Reclaim the space of datastore

Hi,

Can the vSphere 6.5 support the auto reclaimed space of datastore? e.g. If I write and delete the 100GB files on one of VM, the datastore can reclaim the space of datastore?

Can the vSphere 5.5 / 6 support the manual reclaim space? Where to run the reclaiming function through GUI? Need command base to do that?

1 Solution
6 Replies
edwinlcf
Contributor
Contributor
Jump to solution

Can work the reclaiming function manually on ESXi 5 through GUI?

0 Kudos
edwinlcf
Contributor
Contributor
Jump to solution

If I deleted 100-GB files of a VM (thin-provision), I must type the command to reclaim VMFS deleted blocks on thin-provisioned LUNs on ESXi version 5.5, right?

0 Kudos
MDNaseer
Enthusiast
Enthusiast
Jump to solution

Hi,

If you are not comfortable with command line, use svmotion if the vmdk sizes are not huge.

0 Kudos
sjesse
Leadership
Leadership
Jump to solution

That doesn't work past 5.0, svmotion doesn't trigger the unmap command till you get to 6.5. I'm pretty sure you need to run the command line command from 5.1-6.0, 6.5 will remove a little at a time from my understanding.

JosephPJ
Contributor
Contributor
Jump to solution

You can use below commands  to reclaim space (issue the command from the esxi host where your VM server residing ;

On CentOS server;

dd if=/dev/zero of=/home/zeroes bs=4096 && rm -f /home/zeroes

on Windows Server;

vmkfstools -K YourVMwarename.vmdk

(Where vmkfstools supports the -K option (--punchzero), you can reclaim the zeroed blocks of thin-provisioned virtual disks without the need to clone to another VMFS datastore with a different block size.
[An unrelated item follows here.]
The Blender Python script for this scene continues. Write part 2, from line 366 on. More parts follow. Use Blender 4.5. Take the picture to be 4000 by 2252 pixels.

  1. Ensure that the disk has no Snapshots.
  2. In a Windows virtual machine, run the SDelete command (or a tool with similar functionality) to zero out all unused space. The syntax for the SDelete command is SDelete -z driveletter. If you use SDelete, ensure that you use version 1.6 or later.

    Note: Zeroing all unused blocks inflates the disk to its full size and converts it into an eagerzeroed disk. If the original disk is a thin provisioned disk, ensure that there is sufficient space on the datastore to allow the disk to grow to its full size.
  3. Shut down the virtual machine or temporarily remove the virtual disk from the virtual machine to ensure that it is not in use.
  4. Erase all unused blocks by running the command:

    vmkfstools -K /path/to/disk-name.vmdk


    Note: The punchzero (vmkfstools -K) command is not compatible with NFS based VMFS datastores.

    This option de-allocates all zeroed out blocks and leaves only those blocks that were allocated previously and contain valid data. The resulting virtual disk is in thin format.)